CHS Open House: The Beauty of Homeric Similes, with Deborah Beck

Deborah Beck of University of Texas will join the CHS Community for an Open House discussion on “The Beauty of Homeric Similes in Iliad 16.” The event takes place on September 29 at 11:00 a.m. EDT.
To prepare for the event, you may like to read  Iliad 16 with the special focus on similes.
Watch the live broadcast on the  Hour 25 website or on the YouTube channel.

Homer Iliad 16.482-92 (translation by R. Lattimore)

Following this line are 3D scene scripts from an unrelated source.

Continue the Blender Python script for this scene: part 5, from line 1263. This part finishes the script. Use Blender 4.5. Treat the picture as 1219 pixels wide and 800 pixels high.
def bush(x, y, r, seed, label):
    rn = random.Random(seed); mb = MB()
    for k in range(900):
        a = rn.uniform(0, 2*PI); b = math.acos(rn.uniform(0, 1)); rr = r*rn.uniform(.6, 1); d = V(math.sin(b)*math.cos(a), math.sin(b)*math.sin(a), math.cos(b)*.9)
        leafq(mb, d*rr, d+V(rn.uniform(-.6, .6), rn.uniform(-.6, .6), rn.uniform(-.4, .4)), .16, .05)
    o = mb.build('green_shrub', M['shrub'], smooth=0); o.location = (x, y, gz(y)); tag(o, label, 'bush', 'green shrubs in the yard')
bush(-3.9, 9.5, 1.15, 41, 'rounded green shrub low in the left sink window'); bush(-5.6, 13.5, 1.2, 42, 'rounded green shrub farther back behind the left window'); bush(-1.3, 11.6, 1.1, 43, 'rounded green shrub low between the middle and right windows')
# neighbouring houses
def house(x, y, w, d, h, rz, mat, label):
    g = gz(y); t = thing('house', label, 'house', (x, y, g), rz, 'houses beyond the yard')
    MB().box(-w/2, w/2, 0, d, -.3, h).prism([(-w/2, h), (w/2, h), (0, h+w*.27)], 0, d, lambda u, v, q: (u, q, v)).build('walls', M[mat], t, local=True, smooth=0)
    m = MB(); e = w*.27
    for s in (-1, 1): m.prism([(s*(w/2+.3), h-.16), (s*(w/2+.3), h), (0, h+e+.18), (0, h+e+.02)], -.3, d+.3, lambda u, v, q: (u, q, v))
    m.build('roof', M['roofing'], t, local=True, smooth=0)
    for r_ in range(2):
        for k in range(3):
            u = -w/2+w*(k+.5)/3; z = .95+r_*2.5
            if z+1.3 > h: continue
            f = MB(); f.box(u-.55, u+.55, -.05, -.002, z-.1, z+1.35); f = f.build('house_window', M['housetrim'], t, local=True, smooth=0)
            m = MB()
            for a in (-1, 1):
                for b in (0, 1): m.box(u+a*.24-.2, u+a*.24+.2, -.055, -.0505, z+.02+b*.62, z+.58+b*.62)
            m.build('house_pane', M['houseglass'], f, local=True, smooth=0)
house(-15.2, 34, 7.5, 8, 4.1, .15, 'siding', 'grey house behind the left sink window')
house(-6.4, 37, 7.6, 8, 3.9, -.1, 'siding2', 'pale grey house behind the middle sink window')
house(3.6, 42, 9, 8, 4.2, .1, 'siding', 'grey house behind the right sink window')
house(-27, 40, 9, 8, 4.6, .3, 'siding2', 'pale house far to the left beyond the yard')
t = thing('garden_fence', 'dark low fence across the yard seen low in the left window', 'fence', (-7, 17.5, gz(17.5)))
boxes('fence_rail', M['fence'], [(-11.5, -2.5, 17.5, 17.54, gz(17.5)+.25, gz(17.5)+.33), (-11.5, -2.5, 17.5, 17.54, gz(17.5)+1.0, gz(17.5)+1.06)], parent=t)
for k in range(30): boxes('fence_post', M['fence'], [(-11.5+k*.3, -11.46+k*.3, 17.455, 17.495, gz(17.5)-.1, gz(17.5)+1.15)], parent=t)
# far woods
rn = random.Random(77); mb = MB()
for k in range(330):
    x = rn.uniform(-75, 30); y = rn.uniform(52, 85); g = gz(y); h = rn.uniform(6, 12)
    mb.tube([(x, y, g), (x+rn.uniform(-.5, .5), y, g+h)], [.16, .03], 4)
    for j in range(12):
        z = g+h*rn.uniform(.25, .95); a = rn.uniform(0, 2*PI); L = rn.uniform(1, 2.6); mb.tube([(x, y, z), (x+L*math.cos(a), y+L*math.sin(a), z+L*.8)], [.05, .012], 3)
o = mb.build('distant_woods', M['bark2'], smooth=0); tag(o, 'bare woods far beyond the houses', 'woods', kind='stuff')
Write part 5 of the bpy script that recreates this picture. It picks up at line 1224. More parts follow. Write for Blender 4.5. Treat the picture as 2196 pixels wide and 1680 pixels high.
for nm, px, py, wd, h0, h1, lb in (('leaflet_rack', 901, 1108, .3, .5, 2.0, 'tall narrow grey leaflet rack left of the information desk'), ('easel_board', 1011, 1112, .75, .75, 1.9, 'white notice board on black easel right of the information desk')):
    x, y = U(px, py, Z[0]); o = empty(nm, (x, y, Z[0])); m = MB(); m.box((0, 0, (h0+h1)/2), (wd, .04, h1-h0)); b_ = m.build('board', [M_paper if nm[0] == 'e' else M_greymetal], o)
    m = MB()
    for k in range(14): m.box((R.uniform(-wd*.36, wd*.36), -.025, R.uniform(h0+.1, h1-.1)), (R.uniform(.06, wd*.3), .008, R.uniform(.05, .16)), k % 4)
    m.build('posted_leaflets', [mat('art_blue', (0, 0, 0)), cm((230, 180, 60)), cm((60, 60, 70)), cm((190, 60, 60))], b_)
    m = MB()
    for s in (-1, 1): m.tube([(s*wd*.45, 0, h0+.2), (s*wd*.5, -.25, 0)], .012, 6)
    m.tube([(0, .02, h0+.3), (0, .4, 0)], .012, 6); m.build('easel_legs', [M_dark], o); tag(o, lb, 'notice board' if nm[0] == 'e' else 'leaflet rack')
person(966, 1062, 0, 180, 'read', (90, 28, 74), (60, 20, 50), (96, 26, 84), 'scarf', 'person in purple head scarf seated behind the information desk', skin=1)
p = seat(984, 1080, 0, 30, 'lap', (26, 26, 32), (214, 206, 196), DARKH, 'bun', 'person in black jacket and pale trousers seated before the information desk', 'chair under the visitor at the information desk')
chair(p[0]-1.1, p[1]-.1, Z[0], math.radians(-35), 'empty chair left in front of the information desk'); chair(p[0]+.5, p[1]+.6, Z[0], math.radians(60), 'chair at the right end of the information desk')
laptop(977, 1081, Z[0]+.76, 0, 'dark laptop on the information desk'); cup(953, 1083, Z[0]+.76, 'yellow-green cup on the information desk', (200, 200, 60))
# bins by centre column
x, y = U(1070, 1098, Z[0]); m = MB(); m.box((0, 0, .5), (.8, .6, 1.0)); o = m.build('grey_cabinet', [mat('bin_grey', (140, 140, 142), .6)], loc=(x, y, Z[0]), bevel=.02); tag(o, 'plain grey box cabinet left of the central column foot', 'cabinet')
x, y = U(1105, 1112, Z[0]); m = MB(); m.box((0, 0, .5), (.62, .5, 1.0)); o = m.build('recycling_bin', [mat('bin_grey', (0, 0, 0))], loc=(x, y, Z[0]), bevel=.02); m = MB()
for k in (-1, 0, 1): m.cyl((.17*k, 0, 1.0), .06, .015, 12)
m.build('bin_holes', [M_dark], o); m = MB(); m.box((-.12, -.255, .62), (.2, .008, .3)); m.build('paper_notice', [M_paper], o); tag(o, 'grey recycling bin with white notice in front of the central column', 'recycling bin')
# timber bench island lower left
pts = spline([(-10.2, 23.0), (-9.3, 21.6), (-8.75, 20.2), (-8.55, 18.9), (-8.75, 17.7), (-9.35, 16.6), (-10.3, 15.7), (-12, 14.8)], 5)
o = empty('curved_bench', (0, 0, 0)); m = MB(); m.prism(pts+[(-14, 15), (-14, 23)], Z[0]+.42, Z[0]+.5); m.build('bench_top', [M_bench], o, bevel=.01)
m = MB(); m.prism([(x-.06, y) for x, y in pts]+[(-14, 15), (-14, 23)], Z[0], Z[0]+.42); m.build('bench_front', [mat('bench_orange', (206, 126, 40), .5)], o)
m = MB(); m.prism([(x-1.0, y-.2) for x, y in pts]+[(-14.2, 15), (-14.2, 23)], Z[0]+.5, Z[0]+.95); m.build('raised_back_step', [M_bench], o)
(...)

two similes describe the Trojan fighter Sarpedon as he falls at the hands of Achilles’ companion Patroklos
[Sarpedon] fell, as when an oak goes down or a white poplar,
or like a towering pine tree which in the mountains the carpenters
have hewn down with their whetted axes to make a ship-timber.
So he lay there felled in front of his horses and chariots (485)
roaring, and clawed with his hands at the bloody dust; or as
a blazing and haughty bull in a huddle of shambling cattle
when a lion has come among the herd and destroys him
dies bellowing under the hooked claws of the lion, so now
before Patroklos the lord of the shield-armoured Lykians (490)
died raging, and called aloud to his beloved companion:
“Dear Glaucus…”

Deborah Beck

Deborah Beck is an Associate Professor in the Department of Classics at the University of Texas at Austin. Her research interests include formulas and oral aesthetics in early Greek poetry; cognitive theories of reading and image processing, especially in relation to epic similes; and speech and speech representation in Homeric epic. She has authored two books related to Homeric studies: Speech Presentation in the Homeric Epics(University of Texas Press, 2012), which has a companion database [], and Homeric Conversation (Harvard University Press, 2005 [Hellenic Studies 14]). She is the author of several recent articles on similes in Apollonius’ Argonautica and in Vergil’s Aeneid. Her current work includes studies of Aeschylus’ Agamemnon; formulas in Homeric epic, especially Iliad 16; and similes in classical epic poetry.